Rice is the only thing I cook that both my kids eat without negotiation. Audrey is seven and currently won't eat anything that touched another food on the plate. James is four and eats like a raccoon — anything, anywhere, with his hands — but he's also unpredictable enough that last week he cried because his pasta was "too curly." Rice, though. Plain white rice. They both eat it every time, and that makes it the foundation of every weeknight dinner I actually pull off.
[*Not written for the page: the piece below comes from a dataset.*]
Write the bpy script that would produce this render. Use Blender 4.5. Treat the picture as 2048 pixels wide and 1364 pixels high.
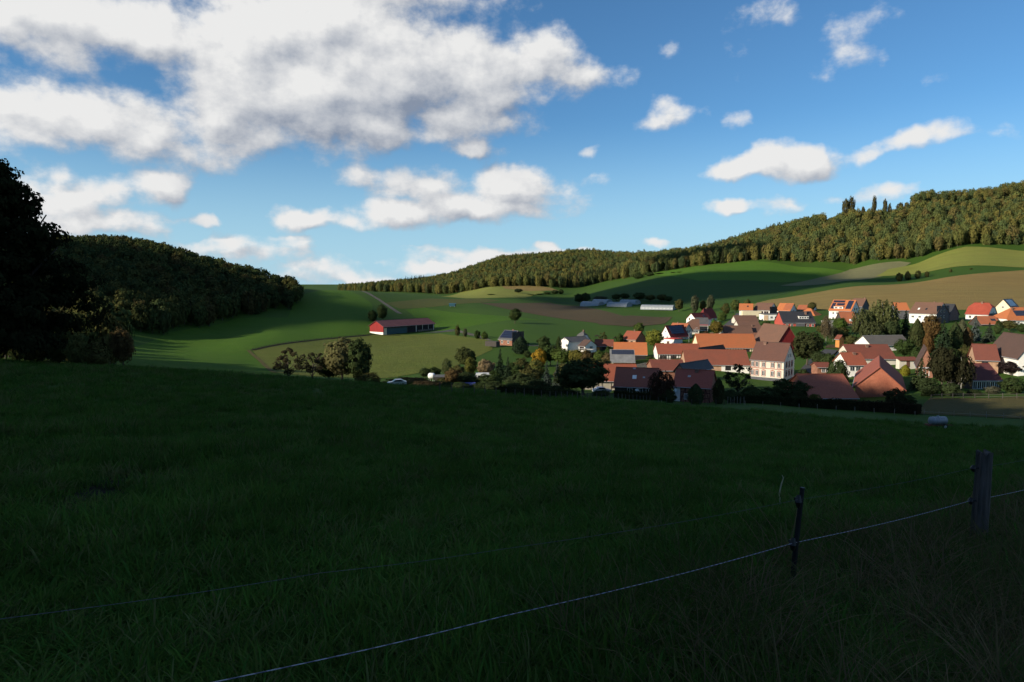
import bpy, bmesh, math, random
import numpy as np
from mathutils import Vector, Matrix

random.seed(7); np.random.seed(7)
for o in list(bpy.data.objects): bpy.data.objects.remove(o)
SC = bpy.context.scene
COL = SC.collection
R = math.radians

# ------------------------------------------------------------------ camera
F = 24/36*2048                      # focal length in photo pixels
PITCH = math.atan((682-570)/F)
cam_d = bpy.data.cameras.new('camera'); cam_d.lens = 24; cam_d.sensor_width = 36
cam_d.clip_start = 0.1; cam_d.clip_end = 30000
cam = bpy.data.objects.new('camera', cam_d); COL.objects.link(cam)
cam.rotation_euler = (math.pi/2-PITCH, 0, 0); SC.camera = cam

# ------------------------------------------------------------------ sun
SUN_AZ, SUN_EL = 116.0, 20.0        # degrees left of the view axis, elevation
SUN = Vector((-math.sin(R(SUN_AZ))*math.cos(R(SUN_EL)), math.cos(R(SUN_AZ))*math.cos(R(SUN_EL)), math.sin(R(SUN_EL))))
sd = bpy.data.lights.new('sun', 'SUN'); sd.energy = 5.0; sd.angle = R(0.53); sd.color = (1.0, 0.89, 0.70)
so = bpy.data.objects.new('sun', sd); COL.objects.link(so)
so.rotation_euler = SUN.to_track_quat('Z', 'Y').to_euler()

# ------------------------------------------------------------------ view
SC.view_settings.view_transform = 'Standard'; SC.view_settings.look = 'None'
SC.view_settings.exposure = 0.45; SC.view_settings.gamma = 1.0
SC.view_settings.use_curve_mapping = False
SC.cycles.use_denoising = True
SC.cycles.max_bounces = 6; SC.cycles.diffuse_bounces = 2; SC.cycles.glossy_bounces = 2
SC.cycles.transmission_bounces = 3; SC.cycles.transparent_max_bounces = 4
SC.cycles.use_adaptive_sampling = True; SC.cycles.adaptive_threshold = 0.02

# ------------------------------------------------------------------ picture geometry: a pixel of the photograph at depth Y
cp, sp_ = math.cos(PITCH), math.sin(PITCH)
def ray(px, py):
    a = (px-1024)/F; b = -(py-682)/F
    return np.array([a, cp + b*sp_, -sp_ + b*cp])
def at(px, py, Y):
    d = ray(px, py); return d*(Y/d[1])
def skydir(px, py):
    d = ray(px, py); d = d/np.linalg.norm(d)
    return math.atan2(d[0], d[1]), math.asin(d[2])

# ------------------------------------------------------------------ world: physical sky with clouds
W = bpy.data.worlds.new('World'); SC.world = W; W.use_nodes = True
W.cycles.sampling_method = 'MANUAL'; W.cycles.sample_map_resolution = 512
nt = W.node_tree; nt.nodes.clear()
def N(tree, kind, ins=None, **props):
    n = tree.nodes.new(kind)
    for k, v in props.items(): setattr(n, k, v)
    for k, v in (ins or {}).items():
        if isinstance(v, bpy.types.NodeSocket): tree.links.new(v, n.inputs[k])
        else: n.inputs[k].default_value = v
    return n
def MATH(tree, op, a, b=None, c=None, clamp=False):
    ins = {0: a}
    if b is not None: ins[1] = b
    if c is not None: ins[2] = c
    return N(tree, 'ShaderNodeMath', ins, operation=op, use_clamp=clamp).outputs[0]
def VM(tree, op, a, b=None, c=None):
    ins = {0: a}
    if b is not None: ins[1] = b
    if c is not None: ins[2] = c
    return N(tree, 'ShaderNodeVectorMath', ins, operation=op)

# cloud masses, by where they stand in the photograph's sky: (x, y, half width, half height, weight, hardness)
CLOUDS = [
 (130,40,240,70,1.0), (290,70,130,75,.95), (30,20,150,80,.9), (150,100,110,50,.7),
 (20,130,120,60,.45),
 (60,205,130,60,.85), (180,240,130,60,.95), (300,265,150,70,.9), (60,270,120,50,.6), (330,300,90,36,.7),
 (480,110,140,150,1.1), (440,230,120,90,1.05), (640,60,260,100,1.15), (600,190,230,110,1.25), (760,150,230,120,1.2),
 (800,-30,200,70,.9), (930,150,170,90,.95), (720,240,180,60,.9), (890,225,150,60,.8), (1060,130,90,65,.95), (1140,155,90,36,.7),
 (990,190,60,30,.8), (1000,250,80,36,.55), (945,300,55,18,.7),
 (110,350,60,40,.6), (140,400,110,60,.85), (210,385,70,50,.7), (230,445,130,26,.75), (310,370,75,38,.8), (130,450,90,30,.7),
 (415,441,50,16,.75), (330,433,40,14,.5),
 (590,437,75,24,.9), (690,440,70,18,.85), (800,430,110,30,1.0), (930,415,150,34,1.0), (830,375,110,42,.85), (1020,380,120,46,1.0), (730,360,55,26,.5),
 (1030,415,110,30,.8),
 (1335,228,40,24,.8), (1300,242,36,10,.5), (1370,222,34,16,.35), (1455,238,34,26,.45), (1172,299,28,15,.45), (1183,361,34,18,.45),
 (1450,345,56,24,.9), (1545,315,56,42,1.0), (1610,318,80,36,.95), (1515,335,80,26,.8), (1718,313,34,24,.75), (1790,295,60,20,.6), (1850,275,60,16,.45),
 (1455,420,50,15,.75), (1500,418,50,10,.4), (1550,412,50,14,.45), (1505,50,48,30,.5), (1545,30,34,18,.4), (1480,80,24,24,.3),
 (1690,60,46,30,.45), (1725,40,48,18,.4), (1675,120,52,24,.55), (1740,105,34,24,.5), (1865,165,24,16,.4), (1980,262,46,12,.38), (1325,108,30,14,.35),
 (1780,384,90,16,.55), (1660,398,40,14,.5), (1675,236,30,12,.35), (1890,250,30,10,.35),
 (440,490,110,22,.55), (520,505,90,24,.5), (560,480,60,12,.4), (640,545,150,20,.6), (720,555,130,14,.65), (880,530,120,17,.75), (1010,512,130,16,.8),
 (780,520,120,12,.4), (1080,491,22,12,.95), (960,505,160,9,.5), (600,560,90,16,.7), (1300,487,30,6,.7), (1130,500,70,8,.6),
]
tc = N(nt, 'ShaderNodeTexCoord')
sx = N(nt, 'ShaderNodeSeparateXYZ', {0: tc.outputs['Generated']})
az = MATH(nt, 'ARCTAN2', sx.outputs[0], sx.outputs[1]); el = MATH(nt, 'ARCSINE', sx.outputs[2])
PV = N(nt, 'ShaderNodeCombineXYZ', {0: az, 1: el}).outputs[0]
sky = N(nt, 'ShaderNodeTexSky', sky_type='NISHITA', sun_disc=False)
sky.sun_elevation = R(SUN_EL); sky.sun_rotation = R(-SUN_AZ); sky.altitude = 300; sky.air_density = 1.0; sky.dust_density = 0.0; sky.ozone_density = 3.0
skc = N(nt, 'ShaderNodeMix', {'Factor': 1.0, 'A': sky.outputs[0], 'B': (.60, .92, 1.10, 1)}, data_type='RGBA', blend_type='MULTIPLY')
b_sky = N(nt, 'ShaderNodeBackground', {0: skc.outputs['Result'], 1: .084})
veil = N(nt, 'ShaderNodeMapRange', {0: el, 1: .24, 2: 0.0, 3: 0.0, 4: .80}, interpolation_type='SMOOTHSTEP').outputs[0]
b_veil = N(nt, 'ShaderNodeBackground', {0: (.42, .66, .84, 1), 1: .74})
b_sky = N(nt, 'ShaderNodeMixShader', {0: veil, 1: b_sky.outputs[0], 2: b_veil.outputs[0]})
# the cloud masses as one smooth field over the sky (azimuth x elevation), written as a short sum of
# products of one-dimensional curves so that it stays cheap to evaluate
A0, A1, E0, E1, KR = -1.0, 1.0, -.05, .66, 21
gA, gE = np.linspace(A0, A1, 200), np.linspace(E0, E1, 120)
AA, EE = np.meshgrid(gA, gE, indexing='ij')
field = np.full(AA.shape, -.4)
for (x, y, hw, hh, s) in CLOUDS:
    a, e = skydir(x, y); c2 = math.cos(math.atan((x-1024)/F))
    rx = hw/F*c2*c2*1.18; ry = hh/F*c2*1.22
    if x > 1250 and y < 275: s *= .70
    field = np.maximum(field, s*(1-np.hypot((AA-a)/rx, (EE-e)/ry)))
u_, s_, v_ = np.linalg.svd(field+.4, full_matrices=False)
def curve_node(rows, fac):
    """three one-dimensional tables as an RGB curve node; returns the node, scale and offset"""
    n = nt.nodes.new('ShaderNodeRGBCurve'); mp = n.mapping; mp.use_clip = False; mp.extend = 'HORIZONTAL'
    lo = [float(r.min()) for r in rows]; sc = [float(r.max()-r.min())+1e-9 for r in rows]
    for k in range(3):
        c = mp.curves[k]; r = (rows[k]-lo[k])/sc[k]; m_ = len(r)
        c.points[0].location = (0, r[0]); c.points[1].location = (1, r[-1])
        for q in range(1, m_-1): c.points.new(q/(m_-1), float(r[q]))
    mp.update(); nt.links.new(fac, n.inputs['Color'])
    return VM(nt, 'MULTIPLY_ADD', n.outputs[0], tuple(sc), tuple(lo)).outputs[0]
def masses(P):
    q = VM(nt, 'MULTIPLY_ADD', P, (1/(A1-A0), 1/(E1-E0), 0), (-A0/(A1-A0), -E0/(E1-E0), 0)).outputs[0]
    sp = N(nt, 'ShaderNodeSeparateXYZ', {0: q})
    fx = N(nt, 'ShaderNodeCombineXYZ', {0: sp.outputs[0], 1: sp.outputs[0], 2: sp.outputs[0]}).outputs[0]
    fy = N(nt, 'ShaderNodeCombineXYZ', {0: sp.outputs[1], 1: sp.outputs[1], 2: sp.outputs[1]}).outputs[0]
    acc = None
    for k in range(0, KR, 3):
        ca = curve_node([(u_[:, j]*math.sqrt(s_[j]))[::2] for j in range(k, k+3)], fx)
        cb = curve_node([(v_[j]*math.sqrt(s_[j])) for j in range(k, k+3)], fy)
        d = VM(nt, 'DOT_PRODUCT', ca, cb).outputs['Value']
        acc = MATH(nt, 'ADD', acc, d) if acc else MATH(nt, 'ADD', d, -.4)
    return acc
# the same kind of fair-weather cloud goes on outside the frame
def field_at(P):
    far = N(nt, 'ShaderNodeTexNoise', {'Vector': VM(nt, 'MULTIPLY', P, (1, 2.2, 1)).outputs[0], 'Scale': 2.2, 'Detail': 2.0}, noise_dimensions='2D')
    fv = MATH(nt, 'MULTIPLY_ADD', far.outputs[0], 3.2, -1.75)
    sep = N(nt, 'ShaderNodeSeparateXYZ', {0: P})
    out_az = N(nt, 'ShaderNodeMapRange', {0: MATH(nt, 'ABSOLUTE', sep.outputs[0]), 1: .72, 2: .95}, interpolation_type='SMOOTHSTEP').outputs[0]
    out_el = N(nt, 'ShaderNodeMapRange', {0: sep.outputs[1], 1: .46, 2: .62}, interpolation_type='SMOOTHSTEP').outputs[0]
    om = MATH(nt, 'MAXIMUM', out_az, out_el)
    v = N(nt, 'ShaderNodeMix', {'Factor': om, 'A': masses(P), 'B': fv}, data_type='FLOAT').outputs[0]
    return MATH(nt, 'MAXIMUM', v, -.4)
def fine(P, detail, scale=12.0, rough=.57):
    n = N(nt, 'ShaderNodeTexNoise', {'Vector': VM(nt, 'MULTIPLY', P, (1, 1.4, 1)).outputs[0], 'Scale': scale, 'Detail': detail, 'Roughness': rough, 'Lacunarity': 2.1}, noise_dimensions='2D')
    return MATH(nt, 'SUBTRACT', n.outputs[0], .5)
warpn = N(nt, 'ShaderNodeTexNoise', {'Vector': PV, 'Scale': 9.0, 'Detail': 4.0, 'Roughness': .6}, noise_dimensions='2D')
PW = VM(nt, 'MULTIPLY_ADD', VM(nt, 'SUBTRACT', warpn.outputs['Color'], (.5,.5,.5)).outputs[0], (.055,.04,0), PV).outputs[0]
d0 = MATH(nt, 'MULTIPLY_ADD', fine(PV, 10.0), 1.25, field_at(PW))
PB = VM(nt, 'ADD', PW, (-.05, .045, 0)).outputs[0]
PC = VM(nt, 'ADD', PW, (-.16, .09, 0)).outputs[0]
PA = VM(nt, 'ADD', PW, (-.013, .017, 0)).outputs[0]
dA = MATH(nt, 'MULTIPLY_ADD', fine(VM(nt, 'ADD', PV, (-.013, .017, 0)).outputs[0], 7.0), 1.25, field_at(PA))
dn = MATH(nt, 'SUBTRACT', d0, dA)
d2 = MATH(nt, 'MULTIPLY_ADD', fine(PB, 3.0), .15, field_at(PB))
d3 = field_at(PC)
dens = N(nt, 'ShaderNodeMapRange', {0: d0, 1: .02, 2: .56}, interpolation_type='SMOOTHSTEP').outputs[0]
# lit from the upper left, grey where more cloud stands between the sun and the point
lit = MATH(nt, 'MULTIPLY_ADD', N(nt, 'ShaderNodeClamp', {0: dn, 1: -.5, 2: .35}).outputs[0], .85, .74)
lit = MATH(nt, 'MULTIPLY_ADD', MATH(nt, 'MAXIMUM', d2, 0.0), -.30, lit)
lit = MATH(nt, 'MULTIPLY_ADD', MATH(nt, 'MAXIMUM', d3, 0.0), -.24, lit)
lit = MATH(nt, 'MULTIPLY_ADD', MATH(nt, 'MINIMUM', MATH(nt, 'MAXIMUM', d0, 0.0), 1.0), .30, lit, clamp=True)
ccol = N(nt, 'ShaderNodeMix', {'Factor': lit, 'A': (.22, .265, .35, 1), 'B': (.76, .76, .755, 1)}, data_type='RGBA')
b_cl = N(nt, 'ShaderNodeBackground', {0: ccol.outputs['Result'], 1: .80})
cur = N(nt, 'ShaderNodeMixShader', {0: dens, 1: b_sky.outputs[0], 2: b_cl.outputs[0]}).outputs[0]
N(nt, 'ShaderNodeOutputWorld', {0: cur})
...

I cook rice two or three times a week, and I want to explain why that's not boring — why it's actually the opposite of boring, because rice is the thing that stays the same while everything on top of it changes.

The Base

I make a pot of jasmine rice in a rice cooker. It takes ninety seconds of active work: rinse, measure water, press the button. It's done in twenty minutes and it stays warm for an hour. I have never messed up rice cooker rice. I have messed up everything else.

Sam bought our rice cooker for $18 at Target when Audrey was a baby and I was burning pots of stovetop rice twice a week because I'd walk away to deal with a diaper and come back to scorched concrete at the bottom of the pan. The rice cooker doesn't care if you walk away. It just sits there being competent, which is more than I can manage most nights at 5:45.

Twenty-pound bag of jasmine rice from the Asian grocery store: $16. Lasts us about six weeks. That's roughly twelve cents a serving. Nothing else in my kitchen comes close to that ratio of cost to reliability.

What Goes on Top

Monday: fried eggs. Two eggs per adult, one for Audrey, one for James, fried in butter with soy sauce drizzled over the rice. Total cook time including the rice: twenty-two minutes. James eats his egg with his hands on top of the rice. Audrey eats her egg separately, then eats her rice separately, then tells me they were good but she didn't like them touching on the plate even though they didn't touch on the plate.

Tuesday: whatever vegetables I have, cut into small pieces, stir-fried in a hot pan with garlic and soy sauce. Frozen broccoli works. A bag of frozen stir-fry mix works. Last Tuesday it was half a zucchini and some wilting bell pepper. Three minutes in a hot pan. On the rice. I eat mine with sriracha. The kids eat theirs with the vegetables strategically avoided.

Wednesday: canned black beans heated with cumin and a squeeze of lime, over the rice, with shredded cheese and whatever salsa is open. Sam calls this "burrito bowl night" which makes it sound intentional. It takes eight minutes.

Thursday is usually the night I have slightly more time because Sam handles bath. So Thursday is when I make chicken and broccoli stir-fry or teriyaki chicken — something with a recipe, something with a sauce that takes ten minutes to make. Still on rice. Always on rice.

Why This Works

A rice cooker eliminates the one failure point in a weeknight dinner that actually derails everything: the starch. If you're boiling pasta, you're watching a pot, timing it, draining it, and if you overcook it you've lost ten minutes and your base layer. If you're making potatoes, you're peeling or waiting or both. Rice cooker rice is set-and-forget, which means my entire attention goes to whatever's happening on the stove, which means the thing on the stove can be simple because it's the only thing I'm doing.

The other reason is portion flexibility. James eats a quarter cup of rice. Audrey eats half a cup. Sam and I eat a cup each. One pot handles all of that without anyone feeling like they got too much or too little, and the leftover rice goes in the fridge for tomorrow's fried rice, which is Thursday or Friday's backup plan when everything else falls apart.

I'm not saying rice is the answer to weeknight dinner. I'm saying that having one reliable, cheap, foolproof base that everyone in your house will eat — that's the answer. For us it's rice. For you it might be pasta or tortillas or baked potatoes. But pick the one that never fails and build outward from there, and suddenly you only have to solve half the problem every night instead of the whole thing.